VYGOTSKY, LEV SEMENOVICH. Pensamento e linguagem. 2008.

Notas


[i] Igualmente, não é o intuito desse ensaio navegar pelas formas mais contundentes da negação da Política, as formas de ataque mais viscerais em conflito com a sociabilidade e de confrontação aos níveis essenciais de Interação Social, quer sejam sistêmicas – como limitações intrínsecas a qualquer sistema social de respostas igualmente sociais – quer sejam as modalidades de achaque que se desenrolam por meio das sistemáticas crises do capital financeiro, tais como o Fascismo clássico ou Fascismo resiliente, altamente reprodutivo e ajustável aos tempos de redes antissociais e do Estado Rentista. Como ensaio talvez nem precisasse do anúncio formal de seus objetivos; no entanto, citaremos ao menos um: delinear um “contrato social” em que a sociabilidade seja guia da Interação Social (enquanto objeto da Sociologia) e no contexto afirmativo dos Direitos Humanos Fundamentais – no sentido de que são direitos fundamentais ao povo pobre, excluído, negro, expropriado até mesmo do Princípio da Dignidade Humana.

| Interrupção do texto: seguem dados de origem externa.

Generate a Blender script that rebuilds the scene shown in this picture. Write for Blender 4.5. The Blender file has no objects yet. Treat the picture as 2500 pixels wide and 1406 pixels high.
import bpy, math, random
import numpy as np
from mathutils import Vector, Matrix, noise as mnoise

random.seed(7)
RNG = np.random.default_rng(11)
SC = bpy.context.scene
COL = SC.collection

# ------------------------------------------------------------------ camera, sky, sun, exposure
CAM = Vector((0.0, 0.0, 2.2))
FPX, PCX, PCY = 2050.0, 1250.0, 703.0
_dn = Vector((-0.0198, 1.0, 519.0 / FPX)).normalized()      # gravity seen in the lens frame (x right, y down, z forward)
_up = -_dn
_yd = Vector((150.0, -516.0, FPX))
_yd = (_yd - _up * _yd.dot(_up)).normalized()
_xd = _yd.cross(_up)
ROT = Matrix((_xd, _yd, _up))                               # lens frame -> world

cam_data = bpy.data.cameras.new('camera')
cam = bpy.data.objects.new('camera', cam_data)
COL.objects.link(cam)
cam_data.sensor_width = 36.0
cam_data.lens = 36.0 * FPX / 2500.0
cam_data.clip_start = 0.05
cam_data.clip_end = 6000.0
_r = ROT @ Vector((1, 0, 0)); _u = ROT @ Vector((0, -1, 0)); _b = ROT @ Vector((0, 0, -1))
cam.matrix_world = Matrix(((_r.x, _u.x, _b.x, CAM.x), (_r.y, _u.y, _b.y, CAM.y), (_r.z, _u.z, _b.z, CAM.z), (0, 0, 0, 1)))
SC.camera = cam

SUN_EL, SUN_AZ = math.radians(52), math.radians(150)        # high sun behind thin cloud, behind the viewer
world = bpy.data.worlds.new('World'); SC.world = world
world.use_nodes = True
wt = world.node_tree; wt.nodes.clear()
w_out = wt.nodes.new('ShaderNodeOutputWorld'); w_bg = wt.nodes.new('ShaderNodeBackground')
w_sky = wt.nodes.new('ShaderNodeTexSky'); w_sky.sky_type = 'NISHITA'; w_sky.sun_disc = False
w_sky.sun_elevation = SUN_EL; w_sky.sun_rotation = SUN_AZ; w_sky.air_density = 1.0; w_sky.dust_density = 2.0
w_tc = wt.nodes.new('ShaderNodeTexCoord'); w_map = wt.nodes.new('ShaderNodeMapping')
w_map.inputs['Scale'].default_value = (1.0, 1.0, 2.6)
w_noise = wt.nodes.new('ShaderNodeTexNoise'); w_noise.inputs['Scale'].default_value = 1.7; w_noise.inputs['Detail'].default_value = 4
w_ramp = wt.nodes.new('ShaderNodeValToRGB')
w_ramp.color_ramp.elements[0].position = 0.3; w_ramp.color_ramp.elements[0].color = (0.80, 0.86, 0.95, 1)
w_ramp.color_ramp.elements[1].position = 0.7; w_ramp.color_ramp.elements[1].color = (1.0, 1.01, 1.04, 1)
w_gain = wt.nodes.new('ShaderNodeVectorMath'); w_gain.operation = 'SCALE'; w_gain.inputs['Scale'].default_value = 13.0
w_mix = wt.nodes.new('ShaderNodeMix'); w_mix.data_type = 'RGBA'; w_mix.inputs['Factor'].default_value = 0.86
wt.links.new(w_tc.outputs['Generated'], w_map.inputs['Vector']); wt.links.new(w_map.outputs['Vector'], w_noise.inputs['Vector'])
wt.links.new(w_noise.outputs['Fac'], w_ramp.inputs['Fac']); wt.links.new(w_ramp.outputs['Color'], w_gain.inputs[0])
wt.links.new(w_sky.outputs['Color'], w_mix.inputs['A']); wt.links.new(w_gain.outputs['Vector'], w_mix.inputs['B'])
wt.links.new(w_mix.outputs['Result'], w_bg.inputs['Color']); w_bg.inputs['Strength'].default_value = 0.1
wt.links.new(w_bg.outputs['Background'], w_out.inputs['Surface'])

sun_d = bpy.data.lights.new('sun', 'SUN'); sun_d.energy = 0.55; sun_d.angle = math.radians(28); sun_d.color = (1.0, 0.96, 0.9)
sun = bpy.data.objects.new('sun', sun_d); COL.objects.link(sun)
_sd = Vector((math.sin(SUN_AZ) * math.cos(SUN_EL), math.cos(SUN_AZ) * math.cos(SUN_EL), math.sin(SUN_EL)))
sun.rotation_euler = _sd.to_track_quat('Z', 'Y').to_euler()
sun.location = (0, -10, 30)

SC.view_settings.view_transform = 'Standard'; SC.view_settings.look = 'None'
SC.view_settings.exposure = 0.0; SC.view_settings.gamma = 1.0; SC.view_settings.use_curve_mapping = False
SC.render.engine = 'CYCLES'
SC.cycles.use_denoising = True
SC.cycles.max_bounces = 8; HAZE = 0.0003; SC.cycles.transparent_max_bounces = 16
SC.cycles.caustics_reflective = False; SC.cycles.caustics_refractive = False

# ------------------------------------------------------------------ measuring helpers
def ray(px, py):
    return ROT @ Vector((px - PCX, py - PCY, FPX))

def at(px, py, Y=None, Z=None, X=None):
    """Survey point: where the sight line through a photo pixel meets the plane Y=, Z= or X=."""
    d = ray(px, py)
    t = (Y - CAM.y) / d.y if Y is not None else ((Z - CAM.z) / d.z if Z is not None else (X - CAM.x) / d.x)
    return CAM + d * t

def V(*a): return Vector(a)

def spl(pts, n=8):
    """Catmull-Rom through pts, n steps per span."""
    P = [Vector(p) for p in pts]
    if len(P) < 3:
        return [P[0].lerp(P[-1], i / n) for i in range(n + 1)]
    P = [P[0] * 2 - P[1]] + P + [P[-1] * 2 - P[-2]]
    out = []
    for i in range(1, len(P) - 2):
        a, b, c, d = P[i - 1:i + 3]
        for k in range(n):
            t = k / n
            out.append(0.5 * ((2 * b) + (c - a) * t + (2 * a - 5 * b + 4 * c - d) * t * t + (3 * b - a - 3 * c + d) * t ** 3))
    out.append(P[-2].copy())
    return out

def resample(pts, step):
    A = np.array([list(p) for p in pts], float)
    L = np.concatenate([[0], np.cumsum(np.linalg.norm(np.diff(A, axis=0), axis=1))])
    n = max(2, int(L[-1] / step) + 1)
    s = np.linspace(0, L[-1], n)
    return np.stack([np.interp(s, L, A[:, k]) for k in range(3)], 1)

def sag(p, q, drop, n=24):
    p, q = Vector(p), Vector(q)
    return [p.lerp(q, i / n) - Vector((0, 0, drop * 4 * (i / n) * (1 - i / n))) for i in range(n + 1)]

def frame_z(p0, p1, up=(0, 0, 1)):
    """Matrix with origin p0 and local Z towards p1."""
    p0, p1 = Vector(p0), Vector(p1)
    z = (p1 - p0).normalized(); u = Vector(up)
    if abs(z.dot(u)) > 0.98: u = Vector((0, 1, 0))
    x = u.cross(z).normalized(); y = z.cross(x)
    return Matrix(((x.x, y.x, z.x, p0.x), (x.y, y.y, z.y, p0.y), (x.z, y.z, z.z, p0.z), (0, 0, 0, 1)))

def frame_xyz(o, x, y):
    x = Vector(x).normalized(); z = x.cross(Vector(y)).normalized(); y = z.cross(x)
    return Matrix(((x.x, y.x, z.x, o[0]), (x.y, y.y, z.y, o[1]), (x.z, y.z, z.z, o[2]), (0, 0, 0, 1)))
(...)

[ii] Veja-se, pontualmente no atual deslinde histórico, a força determinante que meia dúzia de empresas globais de comunicação, tecnologia e entretenimento, exercem sobre o caminho traçado à própria inteligência humana, condicionando-se os valores humanos aos hábitos de ostentação, consumismo, de “alienação da política”, como quem foge da luta social nas ruas para o ninho do sofá, com os dedos em riste a fim de lacrar ou cancelar teses, relações humanas, negócios ou outras pessoas.